Genießbar oder nicht genießbar? Am Ende reduziert
sich der Dioxin-Skandal für die Verbraucher auf diese schlichte, aber
existenzielle Frage: Kann man Eier, Hähnchen- und Schweinefleisch aus
deutschen Landen noch ohne Gesundheitsgefährdung essen? Nach der
Kritik an ihrem Krisenmanagement ist Verbraucherschutzministerin Ilse
Aigner bei der Vorstellung ihres Aktionsplans bemüht gewesen,
entschlossen zu wirken. Aber um die klare Beantwortung dieser
wichtigsten aller Fragen hat sie sich wieder gedrückt. Stattdessen
hantierte die Ministerin erneut mit Grenzwerten und
Risikobewertungen. Ihr Auftritt hat zudem gezeigt, in welchem Dilemma
Aigner steckt. Ohne die Länder geht kaum etwas, und mit ihnen auch
nur wenig wegen der verbissen gepflegten, föderalen Konkurrenzen. So
ist in den letzten Tagen ein bizarres Spiel an Schuldzuweisungen und
Streitereien darüber zu bestaunen, wer im Verlaufe des
Dioxin-Skandals wann was zuerst vorgelegt hat, und wer schnell oder
langsam gehandelt hat. Den Verbrauchern nutzt dieses Gezänk nichts.
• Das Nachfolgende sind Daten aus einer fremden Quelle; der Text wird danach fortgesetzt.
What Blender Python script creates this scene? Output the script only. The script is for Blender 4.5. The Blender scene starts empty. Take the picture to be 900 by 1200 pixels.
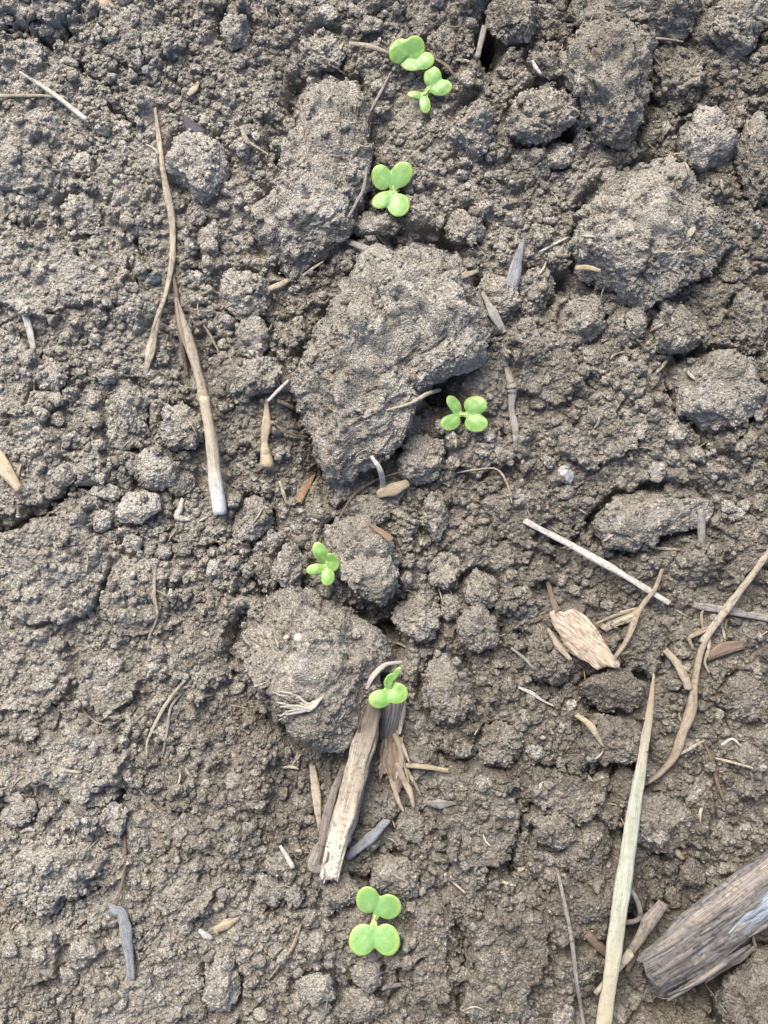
import bpy, bmesh, math, random
import numpy as np

# ------------------------------------------------------------------ camera, sky, sun, exposure
SC = bpy.context.scene
COL = SC.collection
S = 0.00045            # metres of ground per photo pixel (the frame covers about 0.4 x 0.54 m of soil)
HC = 0.60              # camera height above the soil, metres
HP = HC / S            # the same in photo pixels
cam_d = bpy.data.cameras.new('camera')
cam = bpy.data.objects.new('camera', cam_d); COL.objects.link(cam)
cam.location = (0, 0, HC); cam.rotation_euler = (0, 0, 0)
cam_d.sensor_fit = 'VERTICAL'; cam_d.sensor_height = 36
cam_d.lens = 36 * HC / (1200 * S)
cam_d.clip_start = 0.01; cam_d.clip_end = 400
SC.camera = cam

SUN_EL, SUN_AZ = math.radians(52), math.radians(-22)     # light comes from the top of the frame, a little from the left
w = bpy.data.worlds.new('World'); SC.world = w; w.use_nodes = True
nt = w.node_tree; bg = nt.nodes['Background']
sky = nt.nodes.new('ShaderNodeTexSky'); sky.sky_type = 'NISHITA'; sky.sun_disc = False
sky.sun_elevation = SUN_EL; sky.sun_rotation = SUN_AZ
sky.dust_density = 4.0; sky.air_density = 0.7
nt.links.new(sky.outputs[0], bg.inputs[0]); bg.inputs[1].default_value = 0.125
sd = bpy.data.lights.new('sun', 'SUN'); sd.energy = 1.6; sd.angle = math.radians(36); sd.color = (1.0, 0.95, 0.88)
sun = bpy.data.objects.new('sun', sd); COL.objects.link(sun)
sun.rotation_euler = (math.pi / 2 - SUN_EL, 0, -SUN_AZ + math.pi)
# lamp -Z must point away from the sky's sun
from mathutils import Vector
_d = Vector((math.sin(SUN_AZ) * math.cos(SUN_EL), math.cos(SUN_AZ) * math.cos(SUN_EL), math.sin(SUN_EL)))
sun.rotation_euler = (-_d).to_track_quat('-Z', 'Y').to_euler()
SC.view_settings.view_transform = 'Standard'; SC.view_settings.look = 'None'
SC.view_settings.exposure = 1.74; SC.view_settings.gamma = 1.0
SC.cycles.max_bounces = 6; SC.cycles.diffuse_bounces = 3
SC.cycles.use_denoising = True; SC.cycles.denoiser = 'OPENIMAGEDENOISE'; SC.cycles.denoising_prefilter = 'ACCURATE'

rnd = random.Random(7)
RNG = np.random.default_rng(11)
F = np.float32

# ------------------------------------------------------------------ noise in numpy (units: photo pixels)
def _h(ix, iy, iz, seed):
    h = (ix.astype(np.uint32) * np.uint32(374761393)) ^ (iy.astype(np.uint32) * np.uint32(668265263)) ^ (iz.astype(np.uint32) * np.uint32(2147483647 - 58)) ^ np.uint32((seed * 974711) & 0xffffffff)
    h = (h ^ (h >> np.uint32(13))) * np.uint32(1274126177)
    h = (h ^ (h >> np.uint32(16))) * np.uint32(2246822519)
    h = h ^ (h >> np.uint32(13))
    return (h & np.uint32(0xffffff)).astype(F) / F(0xffffff)

def vn3(x, y, z, seed=0):
    x0 = np.floor(x); y0 = np.floor(y); z0 = np.floor(z)
    fx = (x - x0).astype(F); fy = (y - y0).astype(F); fz = (z - z0).astype(F)
    ix = x0.astype(np.int64); iy = y0.astype(np.int64); iz = z0.astype(np.int64)
    fx = fx * fx * (3 - 2 * fx); fy = fy * fy * (3 - 2 * fy); fz = fz * fz * (3 - 2 * fz)
    def c(a, b, d): return _h(ix + a, iy + b, iz + d, seed)
    a = c(0,0,0) * (1-fx) + c(1,0,0) * fx; b = c(0,1,0) * (1-fx) + c(1,1,0) * fx
    lo = a * (1-fy) + b * fy
    a = c(0,0,1) * (1-fx) + c(1,0,1) * fx; b = c(0,1,1) * (1-fx) + c(1,1,1) * fx
    hi = a * (1-fy) + b * fy
    return (lo * (1-fz) + hi * fz) * 2 - 1

def vn2(x, y, seed=0):
    x0 = np.floor(x); y0 = np.floor(y)
    fx = (x - x0).astype(F); fy = (y - y0).astype(F)
    ix = x0.astype(np.int64); iy = y0.astype(np.int64); iz = np.zeros(1, np.int64)
    fx = fx * fx * (3 - 2 * fx); fy = fy * fy * (3 - 2 * fy)
    a = _h(ix, iy, iz, seed) * (1-fx) + _h(ix+1, iy, iz, seed) * fx
    b = _h(ix, iy+1, iz, seed) * (1-fx) + _h(ix+1, iy+1, iz, seed) * fx
    return (a * (1-fy) + b * fy) * 2 - 1

def fbm2(x, y, wl, octv=4, seed=0, gain=.5):
    r = 0; a = 1.0; t = 0
    for k in range(octv):
        c, s = math.cos(.6 * k + seed), math.sin(.6 * k + seed)
        r = r + a * vn2((x * c - y * s) / wl + 31 * k, (x * s + y * c) / wl + 17 * k, seed + k); t += a; a *= gain; wl /= 2
    return r / t

def fbm3(P, wl, octv=4, seed=0, gain=.5):
    r = 0; a = 1.0; t = 0
    for k in range(octv):
        q = P / wl + 13.7 * k + 100
        r = r + a * vn3(q[:, 0], q[:, 1] + .37 * q[:, 2], q[:, 2], seed + k); t += a; a *= gain; wl /= 2
    return r / t

def stamp2(x, y, cell, rmin, rmax, prob, seed, q=.5, ids=False):
    """height of a layer of domed crumbs, one at most per cell"""
    x0 = np.floor(x / cell).astype(np.int64); y0 = np.floor(y / cell).astype(np.int64)
    out = np.zeros(np.broadcast(x, y).shape, F); z = np.zeros(1, np.int64); who = np.zeros(out.shape, F)
    for a in (-1, 0, 1):
        for b in (-1, 0, 1):
            ix = x0 + a; iy = y0 + b
            cx = (ix + _h(ix, iy, z, seed)) * cell; cy = (iy + _h(ix, iy, z, seed + 1)) * cell
            r = rmin + (rmax - rmin) * _h(ix, iy, z, seed + 2) ** 1.6
            an = _h(ix, iy, z, seed + 3) * 3.14; e = 0.65 + .35 * _h(ix, iy, z, seed + 4)
            ca = np.cos(an); sa = np.sin(an)
            dx = x - cx; dy = y - cy
            u = (dx * ca + dy * sa); v = (-dx * sa + dy * ca) / e
            k = 1 - (u * u + v * v) / (r * r)
            hgt = np.where((k > 0) & (_h(ix, iy, z, seed + 5) < prob), r * e * np.power(np.maximum(k, 0), q), 0)
            if ids: who = np.where(hgt > out, _h(ix, iy, z, seed + 6), who)
            out = np.maximum(out, hgt.astype(F))
    return (out, who) if ids else out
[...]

Im Gegenteil. Wenn Bund und Länder die Verunsicherung der Menschen
mit ihrem Hickhack noch verstärken, dann ist das ein Skandal im
Skandal. Nächste Woche bei der Agrarministerkonferenz wird sich
zeigen, ob die Verantwortlichen beider Ebenen endlich bereit sein
werden, wirklich wirksame Konsequenzen aus den Dioxin-Vorfällen zu
ziehen. Es ist in diesem Zusammenhang übrigens kein guter Stil, wenn
Renate Künast ihre Nachfolgerin so massiv attackiert. Das macht man
als Ex-Ministerin nicht. Die Grüne steht zwar für die viel gelobte
Agrarwende, aber auch sie hat kein lückenloses Kontrollsystem
installiert. Aigners Aktionsplan, der auffällig dem vor Jahren schon
verpufften Zehn-Punkte-Plan ihres Vorgängers Horst Seehofer ähnelt,
beinhaltet jedenfalls gute Ansätze – die Zulassungspflicht für
Futtermittelbetriebe, neue und systematische Kontrollen sowie
deutlich mehr Einblicke für die Verbraucher gehören dazu. Nur muss
die Ministerin jetzt zeigen, dass sie politisch genug Kraft besitzt,
über die reine Ankündigung hinauszukommen. Auch wenn der Verbraucher
es nicht gerne hört: Er trägt ebenso Verantwortung für die
wiederkehrenden Lebensmittelskandale. Billig sollen Nahrungsmittel
sein, vor allem Fleisch. Das konnte und kann nur durch die
Industrialisierung der Landwirtschaft funktionieren, die der
Panscherei, dem Medikamentenmissbrauch und der Tierquälerei letztlich
die Tür geöffnet hat. Kein Verbraucher darf sich wundern, dass die
Folgen dieses Systems irgendwann auf seinem Teller ankommen.